Direction: Would you return all of this data exactly, leaving nothing out?

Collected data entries
######

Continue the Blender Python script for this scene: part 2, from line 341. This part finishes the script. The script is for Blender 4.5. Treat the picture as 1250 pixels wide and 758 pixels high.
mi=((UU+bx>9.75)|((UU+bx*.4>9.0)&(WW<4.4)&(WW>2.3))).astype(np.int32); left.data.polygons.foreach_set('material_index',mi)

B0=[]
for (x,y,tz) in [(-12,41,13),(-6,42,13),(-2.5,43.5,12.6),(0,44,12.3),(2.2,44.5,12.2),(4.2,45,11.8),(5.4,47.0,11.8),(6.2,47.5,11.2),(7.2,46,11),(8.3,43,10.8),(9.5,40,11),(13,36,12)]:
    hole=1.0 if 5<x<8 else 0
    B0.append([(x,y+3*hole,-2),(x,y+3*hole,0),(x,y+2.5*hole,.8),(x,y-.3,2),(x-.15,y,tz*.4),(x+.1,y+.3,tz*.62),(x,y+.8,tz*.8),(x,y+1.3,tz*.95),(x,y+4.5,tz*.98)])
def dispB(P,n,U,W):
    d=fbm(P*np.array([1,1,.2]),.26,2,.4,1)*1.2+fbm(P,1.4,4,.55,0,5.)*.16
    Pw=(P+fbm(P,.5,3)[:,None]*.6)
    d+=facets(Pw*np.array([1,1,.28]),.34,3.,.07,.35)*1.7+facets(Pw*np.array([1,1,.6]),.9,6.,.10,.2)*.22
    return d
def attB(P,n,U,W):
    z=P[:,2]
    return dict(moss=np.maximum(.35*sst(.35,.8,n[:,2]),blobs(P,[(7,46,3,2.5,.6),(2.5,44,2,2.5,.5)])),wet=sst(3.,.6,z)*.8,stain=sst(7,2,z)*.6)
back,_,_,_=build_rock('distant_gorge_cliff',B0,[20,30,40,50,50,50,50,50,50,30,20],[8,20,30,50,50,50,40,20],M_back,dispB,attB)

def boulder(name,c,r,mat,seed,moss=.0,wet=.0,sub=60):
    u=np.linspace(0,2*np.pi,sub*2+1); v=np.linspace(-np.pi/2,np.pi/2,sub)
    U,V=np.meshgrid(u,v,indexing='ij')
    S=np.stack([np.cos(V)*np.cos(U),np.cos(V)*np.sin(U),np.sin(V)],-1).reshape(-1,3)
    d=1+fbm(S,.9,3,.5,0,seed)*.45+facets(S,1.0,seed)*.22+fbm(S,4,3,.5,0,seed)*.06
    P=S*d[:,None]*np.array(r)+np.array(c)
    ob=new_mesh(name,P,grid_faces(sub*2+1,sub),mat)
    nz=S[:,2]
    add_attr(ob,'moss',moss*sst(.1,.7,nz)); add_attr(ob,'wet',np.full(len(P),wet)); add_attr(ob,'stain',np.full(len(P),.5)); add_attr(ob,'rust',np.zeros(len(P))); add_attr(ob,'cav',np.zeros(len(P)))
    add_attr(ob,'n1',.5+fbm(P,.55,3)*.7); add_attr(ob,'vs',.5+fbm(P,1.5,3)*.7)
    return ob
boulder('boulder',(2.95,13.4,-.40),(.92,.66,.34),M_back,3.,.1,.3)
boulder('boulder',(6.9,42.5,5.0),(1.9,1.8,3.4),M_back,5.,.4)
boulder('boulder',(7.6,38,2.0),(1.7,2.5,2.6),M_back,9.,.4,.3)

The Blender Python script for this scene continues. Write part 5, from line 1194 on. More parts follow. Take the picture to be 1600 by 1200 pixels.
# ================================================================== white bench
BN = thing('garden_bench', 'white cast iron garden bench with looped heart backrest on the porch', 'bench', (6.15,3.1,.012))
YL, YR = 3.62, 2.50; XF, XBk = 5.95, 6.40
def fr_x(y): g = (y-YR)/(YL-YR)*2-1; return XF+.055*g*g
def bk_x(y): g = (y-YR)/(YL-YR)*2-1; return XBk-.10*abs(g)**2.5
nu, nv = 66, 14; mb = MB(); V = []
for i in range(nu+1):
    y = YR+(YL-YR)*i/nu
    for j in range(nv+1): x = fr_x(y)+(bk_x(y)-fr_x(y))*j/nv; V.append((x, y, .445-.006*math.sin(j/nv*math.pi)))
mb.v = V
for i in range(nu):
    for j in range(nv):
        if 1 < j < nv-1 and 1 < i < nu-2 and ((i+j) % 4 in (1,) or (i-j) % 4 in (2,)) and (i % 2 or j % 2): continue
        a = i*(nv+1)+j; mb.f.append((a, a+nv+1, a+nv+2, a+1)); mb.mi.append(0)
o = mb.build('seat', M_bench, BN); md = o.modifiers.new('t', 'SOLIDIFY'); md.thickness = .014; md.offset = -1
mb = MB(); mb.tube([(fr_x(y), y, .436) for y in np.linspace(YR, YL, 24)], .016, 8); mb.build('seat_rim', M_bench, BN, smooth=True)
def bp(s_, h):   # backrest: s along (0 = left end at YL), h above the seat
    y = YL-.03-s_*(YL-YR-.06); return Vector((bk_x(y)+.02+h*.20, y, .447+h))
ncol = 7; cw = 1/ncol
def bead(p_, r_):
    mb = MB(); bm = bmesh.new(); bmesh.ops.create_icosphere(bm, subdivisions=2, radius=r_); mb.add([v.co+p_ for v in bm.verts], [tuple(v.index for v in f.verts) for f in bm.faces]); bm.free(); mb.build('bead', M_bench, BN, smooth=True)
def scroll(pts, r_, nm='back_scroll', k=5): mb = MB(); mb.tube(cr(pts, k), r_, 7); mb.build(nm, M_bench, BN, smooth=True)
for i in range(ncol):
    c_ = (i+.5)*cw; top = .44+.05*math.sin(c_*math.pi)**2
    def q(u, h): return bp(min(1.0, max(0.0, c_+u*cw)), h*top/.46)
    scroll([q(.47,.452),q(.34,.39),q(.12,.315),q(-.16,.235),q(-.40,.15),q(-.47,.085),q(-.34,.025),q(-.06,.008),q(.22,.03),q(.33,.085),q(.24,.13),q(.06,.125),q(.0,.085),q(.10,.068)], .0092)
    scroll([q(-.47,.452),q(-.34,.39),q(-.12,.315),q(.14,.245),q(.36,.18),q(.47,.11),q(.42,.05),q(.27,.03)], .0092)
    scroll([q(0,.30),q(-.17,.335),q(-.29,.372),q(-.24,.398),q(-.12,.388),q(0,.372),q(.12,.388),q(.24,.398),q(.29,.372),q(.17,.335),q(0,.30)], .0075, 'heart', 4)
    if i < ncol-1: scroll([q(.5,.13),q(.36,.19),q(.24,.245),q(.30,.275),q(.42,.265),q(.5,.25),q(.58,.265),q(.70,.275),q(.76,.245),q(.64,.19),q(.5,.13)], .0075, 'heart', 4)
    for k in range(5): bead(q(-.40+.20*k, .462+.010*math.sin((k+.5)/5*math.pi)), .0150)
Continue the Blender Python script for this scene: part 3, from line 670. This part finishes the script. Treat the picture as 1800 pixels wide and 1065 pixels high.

######

Answer for this exercise:
Continue the Blender Python script for this scene: part 2, from line 341. This part finishes the script. The script is for Blender 4.5. Treat the picture as 1250 pixels wide and 758 pixels high.
mi=((UU+bx>9.75)|((UU+bx*.4>9.0)&(WW<4.4)&(WW>2.3))).astype(np.int32); left.data.polygons.foreach_set('material_index',mi)

B0=[]
for (x,y,tz) in [(-12,41,13),(-6,42,13),(-2.5,43.5,12.6),(0,44,12.3),(2.2,44.5,12.2),(4.2,45,11.8),(5.4,47.0,11.8),(6.2,47.5,11.2),(7.2,46,11),(8.3,43,10.8),(9.5,40,11),(13,36,12)]:
    hole=1.0 if 5<x<8 else 0
    B0.append([(x,y+3*hole,-2),(x,y+3*hole,0),(x,y+2.5*hole,.8),(x,y-.3,2),(x-.15,y,tz*.4),(x+.1,y+.3,tz*.62),(x,y+.8,tz*.8),(x,y+1.3,tz*.95),(x,y+4.5,tz*.98)])
def dispB(P,n,U,W):
    d=fbm(P*np.array([1,1,.2]),.26,2,.4,1)*1.2+fbm(P,1.4,4,.55,0,5.)*.16
    Pw=(P+fbm(P,.5,3)[:,None]*.6)
    d+=facets(Pw*np.array([1,1,.28]),.34,3.,.07,.35)*1.7+facets(Pw*np.array([1,1,.6]),.9,6.,.10,.2)*.22
    return d
def attB(P,n,U,W):
    z=P[:,2]
    return dict(moss=np.maximum(.35*sst(.35,.8,n[:,2]),blobs(P,[(7,46,3,2.5,.6),(2.5,44,2,2.5,.5)])),wet=sst(3.,.6,z)*.8,stain=sst(7,2,z)*.6)
back,_,_,_=build_rock('distant_gorge_cliff',B0,[20,30,40,50,50,50,50,50,50,30,20],[8,20,30,50,50,50,40,20],M_back,dispB,attB)

def boulder(name,c,r,mat,seed,moss=.0,wet=.0,sub=60):
    u=np.linspace(0,2*np.pi,sub*2+1); v=np.linspace(-np.pi/2,np.pi/2,sub)
    U,V=np.meshgrid(u,v,indexing='ij')
    S=np.stack([np.cos(V)*np.cos(U),np.cos(V)*np.sin(U),np.sin(V)],-1).reshape(-1,3)
    d=1+fbm(S,.9,3,.5,0,seed)*.45+facets(S,1.0,seed)*.22+fbm(S,4,3,.5,0,seed)*.06
    P=S*d[:,None]*np.array(r)+np.array(c)
    ob=new_mesh(name,P,grid_faces(sub*2+1,sub),mat)
    nz=S[:,2]
    add_attr(ob,'moss',moss*sst(.1,.7,nz)); add_attr(ob,'wet',np.full(len(P),wet)); add_attr(ob,'stain',np.full(len(P),.5)); add_attr(ob,'rust',np.zeros(len(P))); add_attr(ob,'cav',np.zeros(len(P)))
    add_attr(ob,'n1',.5+fbm(P,.55,3)*.7); add_attr(ob,'vs',.5+fbm(P,1.5,3)*.7)
    return ob
boulder('boulder',(2.95,13.4,-.40),(.92,.66,.34),M_back,3.,.1,.3)
boulder('boulder',(6.9,42.5,5.0),(1.9,1.8,3.4),M_back,5.,.4)
boulder('boulder',(7.6,38,2.0),(1.7,2.5,2.6),M_back,9.,.4,.3)

The Blender Python script for this scene continues. Write part 5, from line 1194 on. More parts follow. Take the picture to be 1600 by 1200 pixels.
# ================================================================== white bench
BN = thing('garden_bench', 'white cast iron garden bench with looped heart backrest on the porch', 'bench', (6.15,3.1,.012))
YL, YR = 3.62, 2.50; XF, XBk = 5.95, 6.40
def fr_x(y): g = (y-YR)/(YL-YR)*2-1; return XF+.055*g*g
def bk_x(y): g = (y-YR)/(YL-YR)*2-1; return XBk-.10*abs(g)**2.5
nu, nv = 66, 14; mb = MB(); V = []
for i in range(nu+1):
    y = YR+(YL-YR)*i/nu
    for j in range(nv+1): x = fr_x(y)+(bk_x(y)-fr_x(y))*j/nv; V.append((x, y, .445-.006*math.sin(j/nv*math.pi)))
mb.v = V
for i in range(nu):
    for j in range(nv):
        if 1 < j < nv-1 and 1 < i < nu-2 and ((i+j) % 4 in (1,) or (i-j) % 4 in (2,)) and (i % 2 or j % 2): continue
        a = i*(nv+1)+j; mb.f.append((a, a+nv+1, a+nv+2, a+1)); mb.mi.append(0)
o = mb.build('seat', M_bench, BN); md = o.modifiers.new('t', 'SOLIDIFY'); md.thickness = .014; md.offset = -1
mb = MB(); mb.tube([(fr_x(y), y, .436) for y in np.linspace(YR, YL, 24)], .016, 8); mb.build('seat_rim', M_bench, BN, smooth=True)
def bp(s_, h):   # backrest: s along (0 = left end at YL), h above the seat
    y = YL-.03-s_*(YL-YR-.06); return Vector((bk_x(y)+.02+h*.20, y, .447+h))
ncol = 7; cw = 1/ncol
def bead(p_, r_):
    mb = MB(); bm = bmesh.new(); bmesh.ops.create_icosphere(bm, subdivisions=2, radius=r_); mb.add([v.co+p_ for v in bm.verts], [tuple(v.index for v in f.verts) for f in bm.faces]); bm.free(); mb.build('bead', M_bench, BN, smooth=True)
def scroll(pts, r_, nm='back_scroll', k=5): mb = MB(); mb.tube(cr(pts, k), r_, 7); mb.build(nm, M_bench, BN, smooth=True)
for i in range(ncol):
    c_ = (i+.5)*cw; top = .44+.05*math.sin(c_*math.pi)**2
    def q(u, h): return bp(min(1.0, max(0.0, c_+u*cw)), h*top/.46)
    scroll([q(.47,.452),q(.34,.39),q(.12,.315),q(-.16,.235),q(-.40,.15),q(-.47,.085),q(-.34,.025),q(-.06,.008),q(.22,.03),q(.33,.085),q(.24,.13),q(.06,.125),q(.0,.085),q(.10,.068)], .0092)
    scroll([q(-.47,.452),q(-.34,.39),q(-.12,.315),q(.14,.245),q(.36,.18),q(.47,.11),q(.42,.05),q(.27,.03)], .0092)
    scroll([q(0,.30),q(-.17,.335),q(-.29,.372),q(-.24,.398),q(-.12,.388),q(0,.372),q(.12,.388),q(.24,.398),q(.29,.372),q(.17,.335),q(0,.30)], .0075, 'heart', 4)
    if i < ncol-1: scroll([q(.5,.13),q(.36,.19),q(.24,.245),q(.30,.275),q(.42,.265),q(.5,.25),q(.58,.265),q(.70,.275),q(.76,.245),q(.64,.19),q(.5,.13)], .0075, 'heart', 4)
    for k in range(5): bead(q(-.40+.20*k, .462+.010*math.sin((k+.5)/5*math.pi)), .0150)
Continue the Blender Python script for this scene: part 3, from line 670. This part finishes the script. Treat the picture as 1800 pixels wide and 1065 pixels high.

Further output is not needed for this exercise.